Stack452378
Stack452378

Reputation: 11

Trouble understanding A* pathfinding algorithm pseudocode on wikipedia

The pseudocode for the A* algortihm on wikipedia semms to not be right, but i somebody smarter than me probably made it, so i doubt that is true. Im having trouble understanding how:

 if tentative_gScore < gScore[neighbor]

can ever be true. I'll try to prove it here (also, current starts with being the start node, because it is the only thing in openSet at first):

tentative_gScore = distance(start, current) + distance(current, neighbor)

Because current is start, distance(start, current) is 0. therefore tentative_gScore is just:

tentative_gScore = distance(current, neighbor)

and if we replace current with start, and compare the two gScore's:

tentative_gScore = distance(start, neighbor)
gScore[neighbor] = distance(start neighbor)
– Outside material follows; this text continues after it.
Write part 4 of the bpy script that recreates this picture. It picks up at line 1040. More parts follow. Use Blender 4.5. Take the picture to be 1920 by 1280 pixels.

I'm really having trouble seeing what i am misunderstanding, or is the pseudocode just wrong? afterall it is from wikipedia, and everyone can edit there.

Upvotes: 1

Views: 62

Answers (1)

btilly
btilly

Reputation: 46399

The answer is that gScore[neighbor] is the best distance recorded so far to neighbor. But we have not yet recorded the possibility of passing through current. And so we may discover an improvement.

This is dramatically demonstrated at the start when gScore is given a default value of Infinity. That records the fact that we have NO routes to anything except start. And makes it really easy to find improvements!

The one important guarantee that the algorithm depends on is that, by the time that we actually make a node current, we have discovered the best possible route to it. But until that point we can continue to improve distances.